Sipapu Bridge Natural Bridges National Monument

When people visit Utah, and the many national parks there, Natural Bridges National Monument often gets overlooked (I have to honestly admit that I have bypassed it a couple of times in the past in order to make my way to more famous national parks in the area). Now that I have gone, I know that I will be back to do what appears to be an absolutely breathtaking canyon hike which I didn’t have time to do this time around.
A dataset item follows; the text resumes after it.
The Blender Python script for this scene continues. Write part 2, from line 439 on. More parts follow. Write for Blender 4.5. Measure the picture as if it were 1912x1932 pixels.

Natural Bridges National Monument offers a 9 mile loop drive that has overlook pullouts to view the three main bridges in the park. This makes it a destination for those who don’t want to (or can’t) hike, as well as those that love to hike. The first bridge view along the road is of Sipapu Bridge (220 feet high, 268 feet long, 31 feet wide and 53 feet thick) and gives a good indication of the beauty of the entire national monument (wouldn’t you just love to hike the winding canyon along with river under all the natural bridges?)

Sipapu Bridge

Sipapu Natural Bridges national monument

Sipapu natural bridge

Sipapu Bridge Natural Bridges National Monument

The information sign at the bridge view give the following information:

Several names have been given the the bridges over the years. Sipapu has had at least two other names — President and Augusta — but these were later changed. Cliff dwellings and rock art in the area reminded William Douglass, the leader of the 1908 government survey, of the Hopi culture he had studied extensively in Arizona. Charged with finding “appropriate Indian names” for the bridges, he chose Sipapu, meaning “place of emergence.”

Cedar Mesa, a million acre plateau encompassing the monument and surrounding are, is composed of nearly horizontal sedimentary rock layers. During the Permian Period, wind blown sands from the north and west were deposited here as dunes. Later sediments buried these dunes and with time, pressure and moisture, they became”petrified” sand, or sandstone. Today geologists label this layer Cedar Mesa Sandstone.

Buried, then tilted and uplifted, the sandstone was slowly exposed by meandering streams which carried away the overlying sediments. These streams helped carve Sipapu and other bridges.